My personal musings about anything that gets on my radar screen--heavily dominated by politics.


Oh, Yeah--This Will Help

The gap between black students' scores and the Denver Public Schools average has grown or stayed the same since 2002 on more than half of the 22 state exams administered last year in reading, writing and math.

A group of the city's black leaders gathered Monday to demand an explanation

Maybe I'm just too jaded by watching two decades of Jesse Jackson/Al Sharpton-style grandstanding on racial issues, but it seems to me that "demanding" an explanation from the school district goes a long way towards pushing responsibility AWAY from the students, parents and community. This, from the same people who I'm quite certain would fight tooth and nail to prevent the schools from taking just the sort of steps it really needs to take to close that gap--that is, early intervention, ability-grouping, and serious remediation with a sincere focus on achievement, not emotional well-being. Of course, this course of action is one that, I'm sure, would be decried as "disproportionately stigmatizing black children."

For anyone seriously interested in data-driven approaches to closing achievement gaps and increasing achievement all around, one organization that I know of which is doing excellent research on the topic is the Education Trust, which you can find at this link.

Why do I think this is likely not to be helpful? Reading further, you find out that

But 2004 and 2002 racial breakdowns of CSAP data provided Monday by the district showed that the gap grew between black students' proficiency rates and the district average on nine of 22 reading, writing and math exams.

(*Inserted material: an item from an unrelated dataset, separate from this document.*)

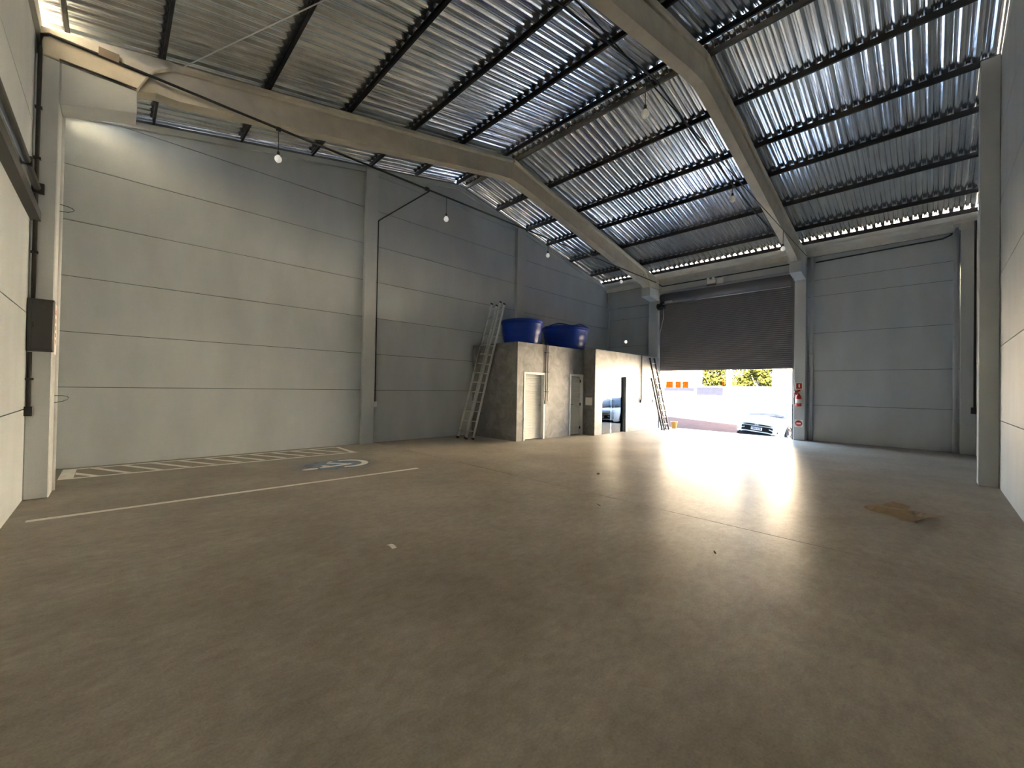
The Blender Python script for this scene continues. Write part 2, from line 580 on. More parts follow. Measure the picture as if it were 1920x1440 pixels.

It stayed the same on five more.

"Seems like parents have given up," said news conference participant Menola Upshaw, president of the Denver Branch of the National Association for the Advancement of Colored People. "Teachers have given up."

On a more positive note, black students now score at the district average on fourth- and ninth-grade writing.

They exceed the district average in fourth-, sixth- and ninth-grade reading.

Which, if I'm doing my math right, means that the gap closed on eight of twenty-two tests; it also begs the question (rather than a demand) what are they doing well on those levels where they exceed the district. Also, if the NAACP assessment is that everybody's goven up, then her demand must be that the bureaucracy do something--isn't that always the solution for liberals?

I wonder why they don't ask the parents what they think should be done? Could it be that they're afraid the answer will be "give me choice?"; could it be that they're afraid that, in a district that is 57% Hispanic, black parents would prefer that their children go to a school where English is the primary language, and that maybe--just maybe--that might contribute to higher achievement in reading and writing?